►

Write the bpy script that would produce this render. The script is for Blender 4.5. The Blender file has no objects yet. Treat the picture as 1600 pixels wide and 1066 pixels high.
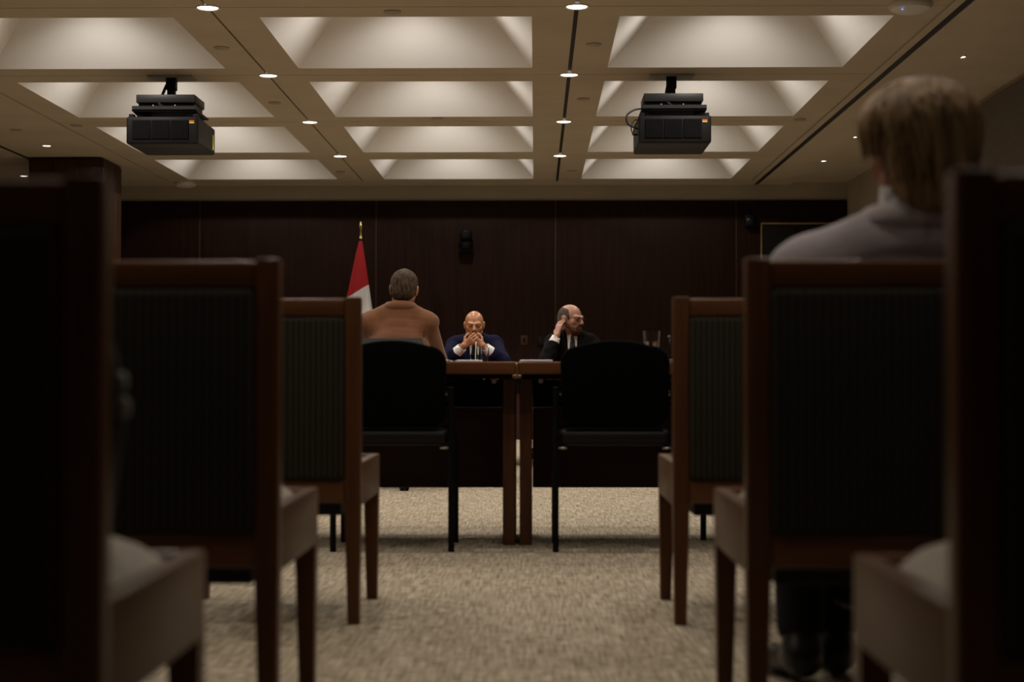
import bpy, bmesh, math, random
import numpy as np
from mathutils import Vector, Matrix, Euler

# ------------------------------------------------------------------ camera, world, exposure
S = bpy.context.scene
COL = S.collection
R = math.radians
CAMZ, FPX, VPX, VPY = 0.69, 2550.0, 836.0, 585.0
CZ = 2.89                       # ceiling height

cam = bpy.data.cameras.new('camera')
cam_o = bpy.data.objects.new('camera', cam)
COL.objects.link(cam_o)
cam.sensor_width = 36.0
cam.lens = FPX / 1600.0 * 36.0
cam.clip_start = 0.05
cam_o.location = (0, 0, CAMZ)
cam_o.rotation_euler = (R(90) + math.atan((VPY - 533) / FPX), 0, math.atan((VPX - 800) / FPX))
cam.dof.use_dof = True
cam.dof.focus_distance = 11.0
cam.dof.aperture_fstop = 3.0
S.camera = cam_o

w = bpy.data.worlds.new('world')
S.world = w
w.use_nodes = True
w.node_tree.nodes['Background'].inputs[0].default_value = (0.9, 0.8, 0.65, 1)
w.node_tree.nodes['Background'].inputs[1].default_value = 0.0

S.view_settings.view_transform = 'Standard'
S.view_settings.look = 'None'
S.view_settings.gamma = 1.0
S.view_settings.use_curve_mapping = False
S.view_settings.exposure = 0.0
S.cycles.max_bounces = 8
S.cycles.diffuse_bounces = 5
S.cycles.sample_clamp_indirect = 4.0

WARM = (1.0, 0.83, 0.64)
COFFER_COL = (1.0, 0.945, 0.88)
DOWN_W = 42.0                   # each downlight over the meeting tables
BACK_W = 30.0                   # the rows over the audience
SIDE_W = 5.0                    # the small downlights along the sides
COFFER_W = (12.0, 30.0, 60.0, 92.0)   # lamp at the top of each coffer, rows from the back of the room forward


def at(px, py, Y):
    return Vector(((px - VPX) * Y / FPX, Y, CAMZ + (VPY - py) * Y / FPX))


def ceil_at(px, py, z=None):
    Y = FPX * ((z or CZ) - CAMZ) / (VPY - py)
    return Vector(((px - VPX) * Y / FPX, Y, z or CZ))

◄

- DESCRIPTION OF THE TASK: Using the listing above, show every line that includes the string "objects".

- RESPONSE TO THE TASK:
Write the bpy script that would produce this render. The script is for Blender 4.5. The Blender file has no objects yet. Treat the picture as 1600 pixels wide and 1066 pixels high.
cam_o = bpy.data.objects.new('camera', cam)
COL.objects.link(cam_o)